Start
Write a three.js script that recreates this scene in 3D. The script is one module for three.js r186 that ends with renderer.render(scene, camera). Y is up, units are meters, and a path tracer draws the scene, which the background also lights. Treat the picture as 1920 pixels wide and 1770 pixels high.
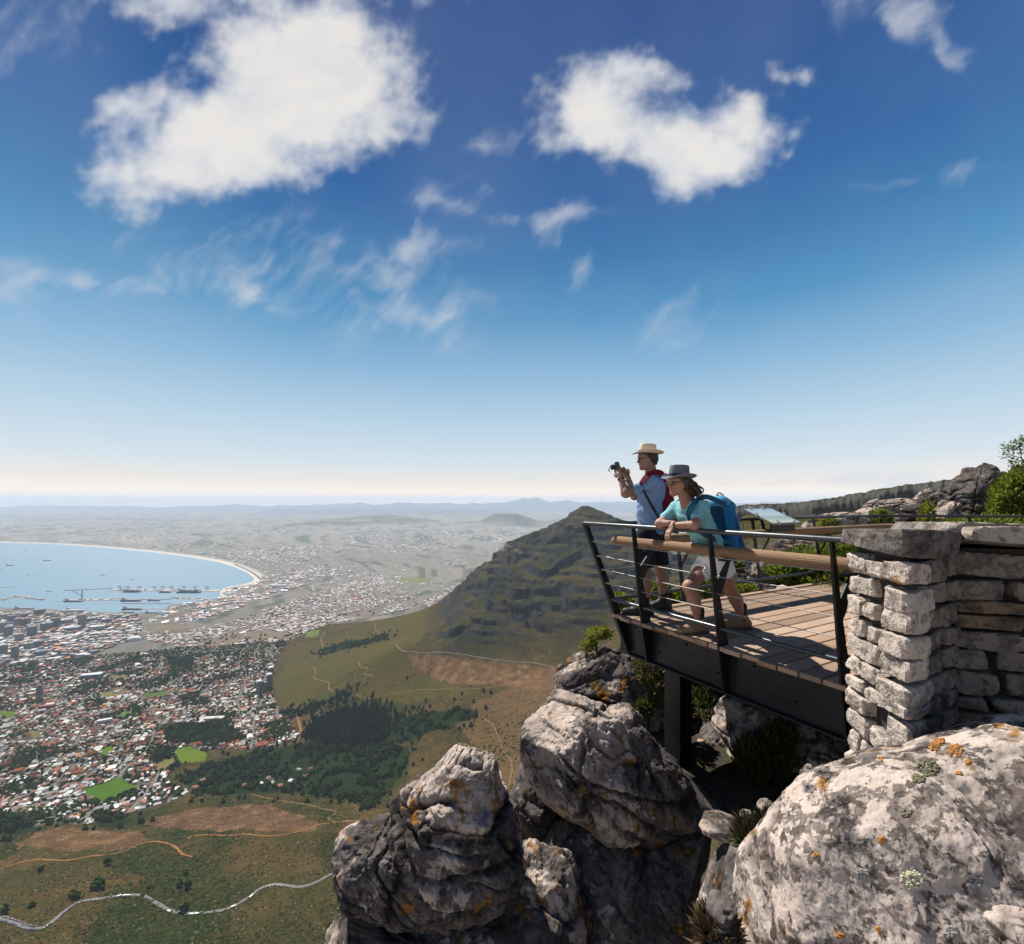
import * as THREE from 'three';
import { mergeGeometries, mergeVertices } from 'three/addons/utils/BufferGeometryUtils.js';

import { MeshBVH } from 'three-mesh-bvh';

// ---------------------------------------------------------------- camera, sky, sun, exposure
const scene = new THREE.Scene();
const F = 880, EYE = 1.2, CX = 960, CY = 940;            // focal length in photo pixels, eye height over the deck
const camera = new THREE.PerspectiveCamera(2 * Math.atan(885 / F) * 180 / Math.PI, 1920 / 1770, 0.05, 140000);
camera.position.set(0, EYE, 0);
camera.setViewOffset(1920, 1770, 0, -55, 1920, 1770);    // rising front: verticals stay vertical
scene.add(camera);
const renderer = new THREE.WebGLRenderer({ antialias: true });
renderer.toneMapping = THREE.LinearToneMapping;
renderer.toneMappingExposure = 2.0;
renderer.shadowMap.enabled = true;
const SUN = new THREE.Vector3(-0.46, 1.0, -0.66).normalize();
const sun = new THREE.DirectionalLight(new THREE.Color(1.0, 0.94, 0.86), 5.0);
sun.position.copy(SUN).multiplyScalar(60); sun.target.position.set(0, 0, 0);
sun.castShadow = true; sun.shadow.mapSize.set(4096, 4096);
Object.assign(sun.shadow.camera, { left: -25, right: 25, top: 25, bottom: -25, near: 1, far: 200 });
scene.add(sun, sun.target);
scene.fog = new THREE.FogExp2(new THREE.Color(0.68, 0.83, 1.0), 2.3e-5);

// ---------------------------------------------------------------- random numbers and noise
function rng(seed) { let s = seed >>> 0; return () => { s = (s + 0x6d2b79f5) | 0; let t = Math.imul(s ^ (s >>> 15), 1 | s); t = (t + Math.imul(t ^ (t >>> 7), 61 | t)) ^ t; return ((t ^ (t >>> 14)) >>> 0) / 4294967296; }; }
const PERM = new Uint8Array(512); { const r = rng(7), p = [...Array(256).keys()]; for (let i = 255; i > 0; i--) { const j = Math.floor(r() * (i + 1)); [p[i], p[j]] = [p[j], p[i]]; } for (let i = 0; i < 512; i++) PERM[i] = p[i & 255]; }
const GX = new Float64Array(256), GY = new Float64Array(256), GZ = new Float64Array(256); { const r = rng(11); for (let i = 0; i < 256; i++) { const z = r() * 2 - 1, a = r() * 6.2832, q = Math.sqrt(1 - z * z); GX[i] = q * Math.cos(a); GY[i] = q * Math.sin(a); GZ[i] = z; } }
function noise(x, y, z) {
  const fx = Math.floor(x), fy = Math.floor(y), fz = Math.floor(z); x -= fx; y -= fy; z -= fz;
  const X = fx & 255, Y = fy & 255, Z = fz & 255, u = x * x * x * (x * (x * 6 - 15) + 10), v = y * y * y * (y * (y * 6 - 15) + 10), w = z * z * z * (z * (z * 6 - 15) + 10);
  const A = PERM[X] + Y, B = PERM[X + 1] + Y, AA = PERM[A & 255] + Z, AB = PERM[(A + 1) & 255] + Z, BA = PERM[B & 255] + Z, BB = PERM[(B + 1) & 255] + Z;
  const g = (h, a, b, c) => { h = PERM[h]; return GX[h] * a + GY[h] * b + GZ[h] * c; };
  const l = (t, a, b) => a + t * (b - a);
  return 1.5 * l(w, l(v, l(u, g(AA, x, y, z), g(BA, x - 1, y, z)), l(u, g(AB, x, y - 1, z), g(BB, x - 1, y - 1, z))), l(v, l(u, g(AA + 1, x, y, z - 1), g(BA + 1, x - 1, y, z - 1)), l(u, g(AB + 1, x, y - 1, z - 1), g(BB + 1, x - 1, y - 1, z - 1))));
}
function fbm(x, y, z, n = 4, gain = 0.5) { let s = 0, a = 1, t = 0; for (let i = 0; i < n; i++) { s += a * noise(x, y, z); t += a; a *= gain; x = x * 2.03 + 17.1; y = y * 2.03 + 5.7; z = z * 2.03 + 9.2; } return s / t; }
function ridged(x, y, z, n = 4) { let s = 0, a = 1, t = 0; for (let i = 0; i < n; i++) { s += a * (1 - 2 * Math.abs(noise(x, y, z))); t += a; a *= 0.5; x = x * 2.07 + 3.1; y = y * 2.07 + 7.7; z = z * 2.07 + 1.2; } return s / t; }
const clamp = (x, a = 0, b = 1) => Math.min(b, Math.max(a, x)), sstep = (a, b, x) => { const t = clamp((x - a) / (b - a)); return t * t * (3 - 2 * t); }, lerp = (a, b, t) => a + (b - a) * t;
const mixc = (a, b, t) => [lerp(a[0], b[0], t), lerp(a[1], b[1], t), lerp(a[2], b[2], t)];
const lin = (h) => { const c = new THREE.Color(h); return [c.r, c.g, c.b]; };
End
** Directions **
Skip the pictures, please, and transcribe only the lines from the beginning of the material through the one that contains "scene.fog = new".

** Solution to this problem **
Write a three.js script that recreates this scene in 3D. The script is one module for three.js r186 that ends with renderer.render(scene, camera). Y is up, units are meters, and a path tracer draws the scene, which the background also lights. Treat the picture as 1920 pixels wide and 1770 pixels high.
import * as THREE from 'three';
import { mergeGeometries, mergeVertices } from 'three/addons/utils/BufferGeometryUtils.js';

import { MeshBVH } from 'three-mesh-bvh';

// ---------------------------------------------------------------- camera, sky, sun, exposure
const scene = new THREE.Scene();
const F = 880, EYE = 1.2, CX = 960, CY = 940;            // focal length in photo pixels, eye height over the deck
const camera = new THREE.PerspectiveCamera(2 * Math.atan(885 / F) * 180 / Math.PI, 1920 / 1770, 0.05, 140000);
camera.position.set(0, EYE, 0);
camera.setViewOffset(1920, 1770, 0, -55, 1920, 1770);    // rising front: verticals stay vertical
scene.add(camera);
const renderer = new THREE.WebGLRenderer({ antialias: true });
renderer.toneMapping = THREE.LinearToneMapping;
renderer.toneMappingExposure = 2.0;
renderer.shadowMap.enabled = true;
const SUN = new THREE.Vector3(-0.46, 1.0, -0.66).normalize();
const sun = new THREE.DirectionalLight(new THREE.Color(1.0, 0.94, 0.86), 5.0);
sun.position.copy(SUN).multiplyScalar(60); sun.target.position.set(0, 0, 0);
sun.castShadow = true; sun.shadow.mapSize.set(4096, 4096);
Object.assign(sun.shadow.camera, { left: -25, right: 25, top: 25, bottom: -25, near: 1, far: 200 });
scene.add(sun, sun.target);
scene.fog = new THREE.FogExp2(new THREE.Color(0.68, 0.83, 1.0), 2.3e-5);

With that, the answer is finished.